Soportándolo todo

Por: JAFET RODRIGO CORTÉS SOSA

Pese a la cantidad de cicatrices que cundían mi piel, sin importarle al mundo el agonizante dolor producido por los repetitivos embates, de aquellos látigos que impactaban en mi contra; haciendo menos los sonidos chirriantes de las púas curvas que se clavaban en mi abdomen, provocando un inimaginable suplicio, las personas exigían mi silencio, pidiéndome calma, comprensión y una constante sonrisa.

Todo se desmoronaba por el cansancio, la pesadez, el desgaste natural del tiempo; cambiaba el ánimo de callar, por unas ávidas ganas de gritar todo lo que guardaba mi pecho, de liberar aquella bilis oscura que me quemaba por dentro, mientras el latido del corazón acompañaba mis anacrónicos movimientos.

“Aguanta”, “hazlo por los demás”, “mantén la calma”, “calla”, eran las palabras que aparecían arrebatándome la posibilidad de escapar, o por lo menos, que aquellos autores de mi sufrimiento, supieran el daño que estaban causando, y quizás con eso comprendieran un poco lo mucho que me estaba desmoronando.

Entre gritos sordos, este llamado de auxilio pudo colarse entre tantas murallas. No sé si llegue a buen puerto; no sé si cuando necesite increpar nuevamente el ahora, todavía me queden fuerzas. Lo que sí sé es que no podemos durar toda la vida callados, o no deberíamos por ninguna razón hacerlo.

NUESTRO DOLOR

No siempre tienes que comprender a los demás, no siempre tienes que ponerte en su lugar como primera instancia; también hay que ser en cierto grado egoístas y sentir lo que nos duele, y si algo nos duele demasiado, lo que tenemos que hacer es externarlo, porque de nada sirve nuestro dolor si la persona que lo está causando no sabe cuánto nos está lastimando.

Quizás las demás personas no tengan la obligación de saber qué es lo que nos duele, pero es tarea de nosotros decírselo cuando aquel dolor nos está corrompiendo hasta el alma; cuando es autor del arrebato de nuestra tranquilidad, causante de despertar pesadillas, desvelos; provocador de la pérdida de sonrisas, y el sentido de la vida misma.

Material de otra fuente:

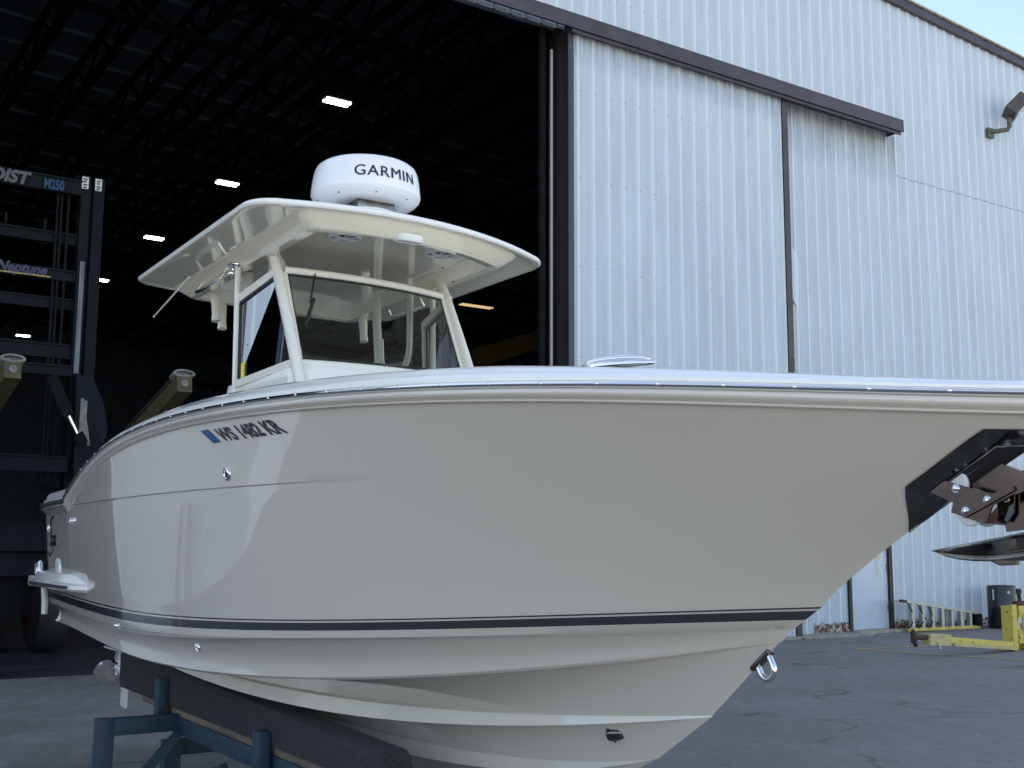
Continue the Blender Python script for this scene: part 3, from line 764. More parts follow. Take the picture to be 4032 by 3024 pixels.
# ---- registration lettering and state sticker
def hull_text(txt, x0, z0, ux, uz, vx, vz, size, shear, off, name, m, parent=boat, d=.0035, spacing=1.0):
    vs, fs = text2d(txt, size, off, shear, spacing, 1.0, 3, cut=size * .35)
    pts = []
    for u, v in vs:
        x = x0 + u * ux + v * vx; z = z0 + u * uz + v * vz
        pts.append(tuple(on_hull(x, z, d)[0]))
    return MB().add(pts, fs).build(name, m, parent, smooth=0, fixn=False)
REG = dict(x0=.30, z0=2.0)
def hull_patch(name, m, c, d=.0035, parent=boat, n=10):
    """quad given by four (x, z) corners laid onto the hull"""
    rr = []
    for i in range(n + 1):
        a = i / n; L_ = Vector(c[0]).lerp(Vector(c[3]), a); R_ = Vector(c[1]).lerp(Vector(c[2]), a)
        rr.append([tuple(on_hull(*L_.lerp(R_, j / n), d)[0]) for j in range(n + 1)])
    return MB().grid(rr).build(name, m, parent, smooth=40)
vs_, fs_ = text2d('WS 1482 KR', 1.0, .036, 0, 1.0, 1.0, 3, cut=.3)
w0 = max(v[0] for v in vs_); h0 = max(v[1] for v in vs_); pts = []
for u, v in vs_:
    u /= w0; v /= h0
    pts.append(tuple(on_hull(.551 + .546 * u - .082 * v, 2.052 + .058 * v, .0035)[0]))
MB().add(pts, fs_).build('registration_number', M['letter'], boat, smooth=0, fixn=False)
hull_patch('state_sticker', M['tag'], [(.324, 2.113), (.411, 2.113), (.523, 2.050), (.445, 2.049)], .003)

# ---- bow eye
def smooth_path(P, n=6):
    P = [Vector(p) for p in P]; out = []
    for i in range(len(P) - 1):
        a, b_, c, d = P[max(i - 1, 0)], P[i], P[i + 1], P[min(i + 2, len(P) - 1)]
        for k in range(n):
            t = k / n; out.append(.5 * ((2 * b_) + (c - a) * t + (2 * a - 5 * b_ + 4 * c - d) * t * t + (3 * b_ - a - 3 * c + d) * t ** 3))
    return out + [P[-1]]
be_ = MB(); be_.tube(smooth_path([(2.556, 0, 1.284), (2.573, 0, 1.258), (2.592, 0, 1.230), (2.602, 0, 1.205), (2.594, 0, 1.181), (2.570, 0, 1.170), (2.548, 0, 1.179), (2.533, 0, 1.202), (2.512, 0, 1.235)]), .0105, 14)
beo = be_.build('bow_eye', M['chrome'], boat, smooth=60)
pl_ = MB(); T = Tm((2.552, 0, 1.229), Vector((.627, 0, -.779)), (.779, 0, .627)); pl_.box((-.054, -.016, -.012), (.054, .016, .005), 0, T, bev=.004); pl_.build('bow_eye_plate', M['dark_chrome'], beo)
# ---- intake scoop under the bow
p_, n_h = on_hull(1.858, .905, 0); T = Tm(p_, n_h, (1, 0, 0)); q = MB(); rr = []
for k in range(9):
    a = k / 8; rr.append([tuple(T @ Vector((-.032 + .062 * math.sin(math.pi * .5 * a), .026 * math.cos(math.pi * (j / 12)) * (1 - .55 * a * a), .001 + .020 * math.sin(math.pi * (j / 12)) * math.cos(math.pi * .5 * a) ** .6))) for j in range(13)])
q.grid(rr); q.lathe([(.006, .001), (.006, .006), (.001, .007)], 10, 0, T @ Matrix.Translation((-.022, .028, 0))); q.lathe([(.006, .001), (.006, .006), (.001, .007)], 10, 0, T @ Matrix.Translation((-.022, -.028, 0)))
clam = q.build('intake_scoop', M['dark_chrome'], boat, smooth=60)
q = MB(); q.add([tuple(T @ Vector(v)) for v in ((-.0315, -.024, .001), (-.0315, -.016, .014), (-.0315, 0, .0185), (-.0315, .016, .014), (-.0315, .024, .001))], [(0, 1, 2, 3, 4)]); q.build('scoop_mouth', M['black'], clam, smooth=0)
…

Es nuestra tarea decirles a aquellas personas cómo nos han hecho sentir, externar nuestro desacuerdo contra sus actitudes y atropellos; decirles para que sepan cuán profundo se clavó aquel comentario, silencio, acción u omisión en nuestro pecho; cuán profundo se abrió la llaga que permanecía ahí desde hace tiempo; cómo es que rompieron nuestros sueños e ilusiones de un momento a otro; cómo es que sus palabras nos movieron el mundo haciéndonos caer, quizás en un charco pequeño, pero de igual forma arrojándonos sobre el agua salada.

NUNCA MÁS

No todo el tiempo tenemos que ser comprensibles y asentir con la cabeza; podemos gritar en su lugar un “no”, podemos externar nuestro repudio a sus decisiones, podemos decir abiertamente que no comprendemos lo que está sucediendo y eso no evitaría el hecho de que nos pongamos en el lugar de la otra persona, porque quizás, aunque calcemos sus zapatos, nada tenga sentido.

Cuando nada tiene sentido, aunque nos hayamos puesto en el lugar del otro, ponernos como prioridad no tendría por qué significar hacer menos lo que sienten los demás; no tendría por qué significar una pelea a muerte con la empatía, sino que representaría una ruta clara que defina aquellos puntos en los que somos irreductibles, aquellos dolores que no permitiremos que pasen nunca más.